>>>

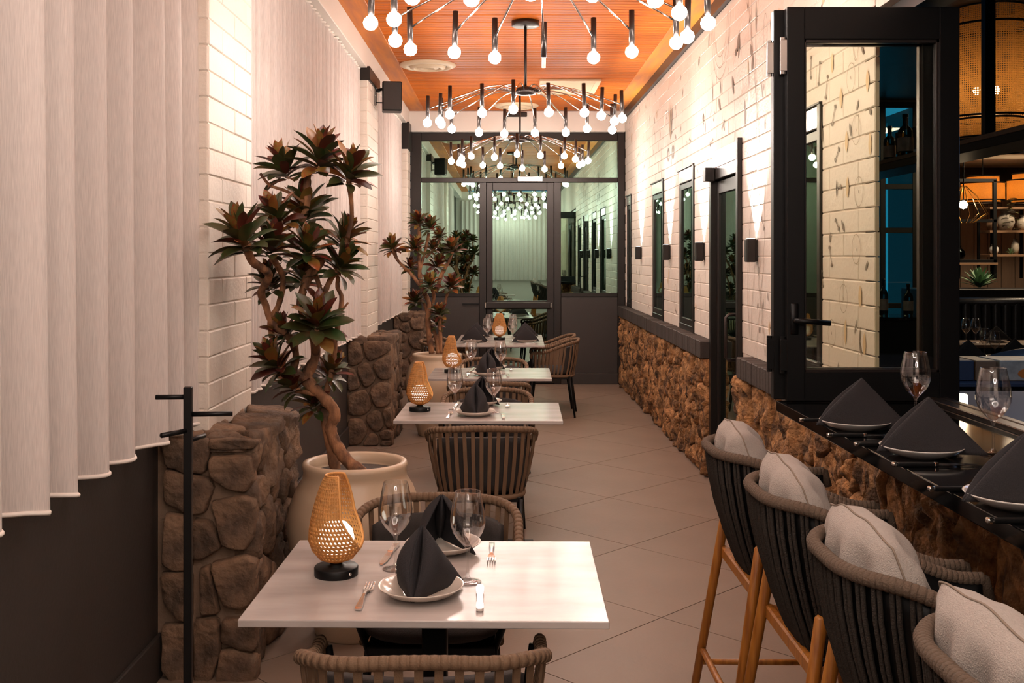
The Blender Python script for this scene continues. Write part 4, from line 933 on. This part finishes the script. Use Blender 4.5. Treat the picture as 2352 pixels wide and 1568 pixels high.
def potted_tree(label, loc, heads, branches, single, seed):
    x0, y0 = loc; rnd = random.Random(seed); t = thing('potted_tree', label, 'potted plant', (x0, y0, 0))
    MB().lathe([(0,0.0),(0.165,0.0),(0.172,0.008),(0.205,0.12),(0.255,0.28),(0.286,0.40),(0.293,0.47),(0.283,0.55),(0.252,0.63),(0.226,0.67),(0.222,0.70),(0.228,0.722),(0.224,0.738),(0.208,0.742),(0.196,0.732),(0.190,0.70),(0.190,0.685),(0,0.685)], 56).build('pot', M['pot'], t, True)
    MB().lathe([(0.189,0.69),(0.12,0.698),(0.05,0.705),(0,0.708)], 28).build('soil', M['soil'], t, True)
    for i, br in enumerate(branches):
        pts = [Vector(p[:3])-Vector((x0, y0, 0)) for p in br]; rs = [p[3] for p in br]; P, Rr = [], []
        for k in range(len(pts)-1):                  # smooth the limb and roughen it a little
            a, b, c, d = pts[max(0,k-1)], pts[k], pts[k+1], pts[min(len(pts)-1,k+2)]
            for s in range(5):
                u = s/5; P.append(0.5*((2*b)+(c-a)*u+(2*a-5*b+4*c-d)*u*u+(3*b-a-3*c+d)*u**3)); Rr.append((rs[k]*(1-u)+rs[k+1]*u)*rnd.uniform(0.88, 1.14))
        P.append(pts[-1]); Rr.append(rs[-1])
        MB().tube(P, Rr, 10).build('trunk' if i == 0 else 'branch', M['bark'], t, True)
    count = 0; rest = {}
    for (c, R_, tilt) in heads:
        c = Vector(c)-Vector((x0, y0, 0)); lv = rosette_leaves(c, R_, rnd, tilt, 34)
        if single:
            for k, (Mx, col, sh) in enumerate(lv):
                if count < 300 and (k < 8 or k % 4 == 0):
                    o = link('leaf', LM[col][sh], t); o.matrix_local = Mx; count += 1
                else: rest.setdefault(col, []).append((Mx, LM[col][sh]))
        else:
            for col in ('leaf_green', 'leaf_red', 'leaf_olive'):
                mb = MB()
                for Mx, cc, sh in lv:
                    if cc == col: me = LM[col][sh]; mb.add([Mx @ v.co for v in me.vertices], [tuple(f.vertices) for f in me.polygons])
                if mb.v: o = mb.build('leaf_rosette', M[col], t, True); o['kind'] = 'stuff'
    for col, L in rest.items():
        mb = MB()
        for Mx, me in L: mb.add([Mx @ v.co for v in me.vertices], [tuple(f.vertices) for f in me.polygons])
        o = mb.build('leaf_cluster', M[col], t, True); o['kind'] = 'stuff'
    return t
Y1 = 4.55
def A(u, v, dy=0.0): return tuple(px(u, v, Y1+dy))
def Br(Y, *pts):
    return [(*px(u, v, Y+dy), r) for u, v, dy, r in pts]
K1 = 0.001896
heads1 = [(735,365,.0,72,(.1,-.2)),(655,385,.06,62,(-.3,-.1)),(800,395,-.05,62,(.3,-.25)),(700,485,.05,70,(.0,-.3)),(640,495,-.18,55,(-.4,-.3)),(560,548,-.45,68,(-.2,-.2)),(622,562,-.25,55,(.2,0)),
 (705,570,-.10,58,(.1,-.4)),(785,545,.06,58,(.35,-.1)),(780,605,.0,55,(.5,-.3)),(622,645,.0,50,(-.2,-.3)),(695,635,.05,52,(.2,-.3)),(728,742,-.12,70,(.15,-.45)),(655,760,.0,45,(-.3,-.2)),(640,832,-.06,58,(-.5,-.3)),(755,850,.08,48,(.5,-.2)),(675,880,.0,48,(-.6,-.1)),(722,925,.05,45,(-.2,-.4))]
heads1 = [(A(u, v+8, dy), R_*K1*1.08, t) for u, v, dy, R_, t in heads1]
br1 = [Br(Y1,(838,1092,-.08,.032),(800,1060,-.05,.028),(775,1025,-.02,.026),(760,985,0,.025),(768,945,0,.027),(735,905,0,.024),(705,868,0,.026),(725,815,0,.02),(715,760,0,.02),(690,700,.02,.019),(705,640,.02,.018),(712,590,.03,.016),(690,530,.02,.016),(705,470,0,.014),(705,410,0,.016),(715,385,0,.016)),
 Br(Y1,(775,1092,.02,.026),(752,1000,.03,.018),(745,930,.05,.016),(760,860,.06,.014),(768,790,.05,.013),(750,730,.04,.012),(745,680,.02,.012),(760,640,.02,.013),(775,622,.0,.014)),
 Br(Y1,(705,868,0,.022),(675,855,-.02,.018),(680,815,-.03,.016),(665,775,-.03,.017),(625,740,-.02,.016),(610,700,-.03,.015),(600,670,-.10,.016),(618,630,-.20,.017),(580,600,-.38,.017),(565,560,-.45,.021)),
 Br(Y1,(625,775,0,.014),(622,735,.01,.014),(640,700,.01,.014),(650,640,-.06,.013),(625,590,-.22,.014)),
 Br(Y1,(768,790,.05,.012),(785,690,.05,.010),(775,650,.05,.010),(795,560,.0,.009),(808,490,-.03,.009),(800,405,-.05,.012)),
 Br(Y1,(705,650,.02,.013),(740,600,-.02,.012),(715,590,-.09,.014)), Br(Y1,(710,470,0,.012),(660,440,.02,.007),(620,425,.02,.007),(598,398,.02,.006)),
 Br(Y1,(690,700,.02,.014),(695,660,.05,.013)), Br(Y1,(725,815,0,.016),(728,760,-.1,.02)), Br(Y1,(735,905,0,.014),(705,900,0,.013),(680,895,0,.013)), Br(Y1,(675,855,-.02,.014),(645,850,-.06,.014)),
 Br(Y1,(712,590,.03,.012),(760,720,.0,.007),(800,695,-.02,.004)), Br(Y1,(745,930,.05,.012),(728,940,.05,.012))]
potted_tree('large twisted potted tree with maroon rosettes behind the table by the coat stand', (-0.645, Y1), heads1, br1, True, 31)
Y2 = 9.55; K2 = Y2/F_PX; zx = lambda a: 860+a/4.236; zy = lambda b: 460+b/4.236
H2 = [(430,190,0,110),(545,240,-.05,105),(640,330,.08,85),(180,440,0,120),(380,440,-.06,115),(560,450,.05,90),(760,460,0,125),(345,630,.05,95),(600,610,.03,110),(545,800,-.12,115),(750,810,.03,115),(400,960,-.03,105),(640,1080,-.05,105),(610,1190,0,80)]
heads2 = [((*px(zx(u), zy(v+25), Y2+dy),), R_/4.236*K2*1.06, (random.Random(int(u)).uniform(-.3,.3), -.3)) for u, v, dy, R_ in H2]
b2_ = lambda *pts: [(*px(zx(u), zy(v), Y2+dy), r) for u, v, dy, r in pts]
br2 = [b2_((560,1490,0,.03),(530,1300,0,.024),(520,1150,0,.022),(530,1000,0,.022),(470,860,0,.02),(440,700,0,.02),(435,560,0,.018),(440,400,0,.016),(430,230,0,.014)), b2_((620,1490,0,.022),(600,1330,.02,.018),(540,1180,.03,.016),(480,1000,.0,.014),(420,980,-.03,.016)),
 b2_((470,860,0,.015),(350,710,0,.013),(240,600,0,.013),(205,540,0,.016),(185,470,0,.024)), b2_((520,1150,0,.018),(580,950,0,.014),(560,860,-.1,.016),(545,820,-.12,.016)), b2_((600,900,0,.016),(650,730,0,.018),(720,600,0,.016),(755,500,0,.018)),
 b2_((640,1300,.02,.014),(680,1030,.03,.012),(715,900,.03,.014),(740,840,.03,.014)), b2_((440,700,0,.014),(500,460,.0,.012),(530,320,-.04,.014)), b2_((650,1490,0,.014),(640,1290,-.02,.016),(630,1130,-.05,.018)), b2_((500,560,.02,.012),(600,450,.05,.01),(640,370,.08,.012)), b2_((560,760,.02,.014),(600,660,.03,.014)), b2_((400,760,.03,.012),(350,670,.05,.013))]
potted_tree('twisted potted tree with maroon rosettes standing past the second stone pier', (-0.605, Y2), heads2, br2, False, 32)

# ================================================================ the bar room seen through the opening
struct(MB().box(1.62, -3, -0.12, 9.6, 13.75, 0.0).box(5.85, 13.75, -0.12, 9.6, 17.1, 0.0).build('floor_bar', M['dark_wall']), 'dark floor of the bar room')
struct(MB().box(1.62, -3, 3.66, 9.6, 13.75, 3.76).box(5.85, 13.75, 3.66, 9.6, 17.1, 3.76).build('ceiling_bar', M['black']), 'dark ceiling of the bar room')
struct(MB().box(1.62, -3.1, 0, 9.6, -3, 3.7).box(9.5, -3, 0, 9.6, 17.1, 3.7).build('wall_bar', M['dark_wall']))
wood_wall = mat('pale_pink_oak', srgb(150,124,104), 0.6, bump=0.1, bscale=8, var=0.2, vscale=4, stretch=(6,6,0.6))
amber = cane_mat('amber_weave', srgb(196,144,80), 0.35); amber_cloth = cane_mat('amber_cloth', srgb(178,118,52), 0.6)
shelf_wood = mat('shelf_oak', srgb(132,100,74), 0.5, var=0.2, vscale=5, stretch=(1,6,6))
leather = mat('black_leather', srgb(30,30,34), 0.32, bump=0.12, bscale=60); bulb_in = emit('filament_bulb', (1.0,0.66,0.34), 25); blue_led = emit('blue_led', (0.25,0.55,1.0), 3.0)
steel = mat('brushed_steel', srgb(44,52,70), 0.6, 0.0); ceramic = mat('stoneware', srgb(176,164,150), 0.5, var=0.3, vscale=20)
ww = struct(MB().box(6.3, 15.6, 0, 9.5, 15.75, 3.66).box(5.8, 13.6, 0, 5.9, 15.75, 3.66).box(5.9, 15.6, 0, 6.3, 15.75, 3.66).build('wall_bar_back', M['dark_wall']), 'pink oak boarded wall at the back of the bar room')
bd = MB().cbox(0.004, -0.02, 0, 0.20, 0, 2.66, 0.004, 1).mesh('wall_board', wood_wall)
for k in range(17): link('wall_board', bd, ww, (6.0+k*0.204, 15.6, 0.0))
# window onto the dusk between bar and street
struct(MB().box(1.62, 13.6, 0, 4.25, 13.75, 3.66).box(5.65, 13.6, 0, 5.9, 13.75, 3.66).box(4.25, 13.6, 0, 5.65, 13.75, 0.55).box(4.25, 13.6, 3.62, 5.65, 13.75, 3.66).build('wall_bar_side', M['dark_wall']))
w8 = struct(thing('window_8', 'tall dark mullioned window of the bar room with blue dusk outside', None))
for x0, x1, z0, z1 in ((4.25,4.32,.55,3.62),(4.90,4.97,.55,3.62),(5.32,5.38,.55,3.62),(5.58,5.65,.55,3.62)): MB().cbox(x0,13.58,z0,x1,13.66,z1,0.004,1).build('mullion', M['black'], w8)
for z in (0.55, 0.95, 1.93, 2.50, 3.56): MB().cbox(4.25,13.585,z,5.65,13.655,z+0.07,0.004,1).build('rail', M['black'], w8)
for x0, x1 in ((4.32,4.90),(4.97,5.32),(5.38,5.58)): MB().box(x0,13.62,0.6,x1,13.626,3.6).build('pane', M['pane_fold'], w8)
# hanging shelf with bottles
hs = thing('hanging_shelf', 'wood edged hanging shelf on black posts over the bar, holding bottles', 'shelf', (3.05, 0, 0))
MB().cbox(-0.15,5.6,2.335,0.15,9.9,2.365,0.003,1).build('shelf_board', shelf_wood, hs); MB().cbox(-0.15,5.6,2.28,0.15,9.9,2.334,0.003,1).build('shelf_frame', M['black'], hs)
for y in (6.57, 9.0): MB().cbox(-0.033,y-0.03,2.365,0.033,y+0.03,3.66,0.003,1).build('post', M['black'], hs)
def bottle(loc, h, r, label, grp='bottles on the hanging shelf'):
    t = thing('bottle', label, 'bottle', loc, 0, grp)
    MB().lathe([(0,0),(r,0),(r*1.02,0.01),(r*1.02,h*0.56),(r*0.85,h*0.66),(r*0.36,h*0.74),(r*0.34,h*0.93),(0,h*0.93)], 20).build('body', M['bottle'], t, True)
    MB().lathe([(0,h*0.92),(r*0.4,h*0.92),(r*0.4,h),(0,h)], 14).build('cap', M['black'], t, True); MB().lathe([(r*1.03,h*0.15),(r*1.04,h*0.16),(r*1.04,h*0.45),(r*1.03,h*0.46)], 20).build('paper_label', ceramic, t, True)
for k, (y, h, r, d) in enumerate(((7.15,.28,.05,'squat dark'),(7.5,.31,.04,'slim dark'),(7.85,.33,.055,'broad shouldered dark'),(8.25,.29,.045,'short necked dark'),(8.65,.32,.04,'tall narrow dark'),(9.3,.3,.05,'round dark'))):
    bottle((3.02+0.03*(k % 2), y, 2.366), h, r, d+' bottle on the hanging shelf over the bar')
# a second shelf lower down in the dark and a bar back with bottles
bb = thing('bar_cabinet', 'dark bar back cabinet with bottles, seen through the folding window', 'cabinet', (3.55, 10.2, 0))
MB().cbox(-0.55,-0.3,0,0.75,0.3,1.02,0.006,1).build('body', M['black'], bb); MB().cbox(-0.57,-0.32,1.02,0.77,0.32,1.05,0.004,1).build('worktop', M['black_gloss'], bb)
for k in range(4): bottle((3.15+0.27*k, 10.15+0.07*(k % 2), 1.051), (.34,.30,.36,.31)[k], .045, ('first','second','third','fourth')[k]+' bottle on the bar back, counted from the brick wall', 'bottles on the bar back')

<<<

DESCRIPTION OF THE TASK
Search the lines above for the string "from" and copy each line that has it.

WORKED SOLUTION
The Blender Python script for this scene continues. Write part 4, from line 933 on. This part finishes the script. Use Blender 4.5. Treat the picture as 2352 pixels wide and 1568 pixels high.
for k in range(4): bottle((3.15+0.27*k, 10.15+0.07*(k % 2), 1.051), (.34,.30,.36,.31)[k], .045, ('first','second','third','fourth')[k]+' bottle on the bar back, counted from the brick wall', 'bottles on the bar back')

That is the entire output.